President Obama tried to defuse the controversy over the requirement back in February, after religious groups complained that the exemption from the requirement, which applied effectively only to actual houses of worship and groups that employ only members of a specific faith, was too narrow.

The president's proposal was not to expand the exemption, but to allow religious universities and charities to have their health insurers offer the coverage instead.

"The result will be that religious organizations won't have to pay for these services, and no religious institution will have to provide these services directly," Obama said. "But women who work at these institutions will have access to free contraceptive services, just like other women, and they'll no longer have to pay hundreds of dollars a year that could go towards paying the rent or buying groceries."

The president's Catholic allies were pleased, as were some of those who had been complaining. Even the president of Notre Dame, Father John Jenkins, called the announcement "a welcome step toward recognizing the freedom of religious institutions to abide by the principles that define their respective missions."
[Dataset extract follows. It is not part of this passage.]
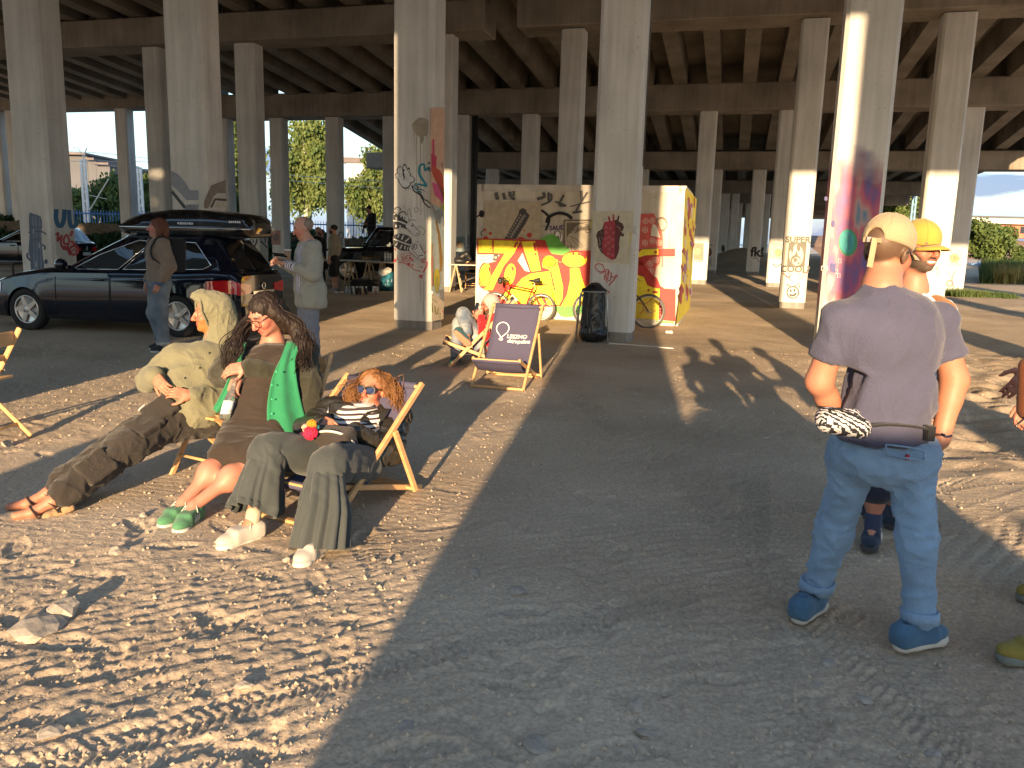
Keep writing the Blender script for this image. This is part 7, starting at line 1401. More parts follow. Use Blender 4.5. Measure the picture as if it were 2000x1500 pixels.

But over time, discussions over how to make it work appear to have broken down.

Even taking the actual benefits out of the hands of the religious organization "does not solve our moral dilemma," said Catholic University President John Garvey in a statement. Garvey noted that, "The only change the 'accommodation' offers is that the insurance company, rather than the University, would notify subscribers that the policy covers the mandated services." But the students and employees would still have to pay for "objectionable" prescriptions and services.

The Obama Administration declined comment on the suits, citing a policy of silence with regard to ongoing litigation.

But Cecile Richards, president of Planned Parenthood, which is among the groups most strongly backing the requirement for contraceptive coverage, said, "It is unbelievable that in the year 2012 we have to fight for access to birth control."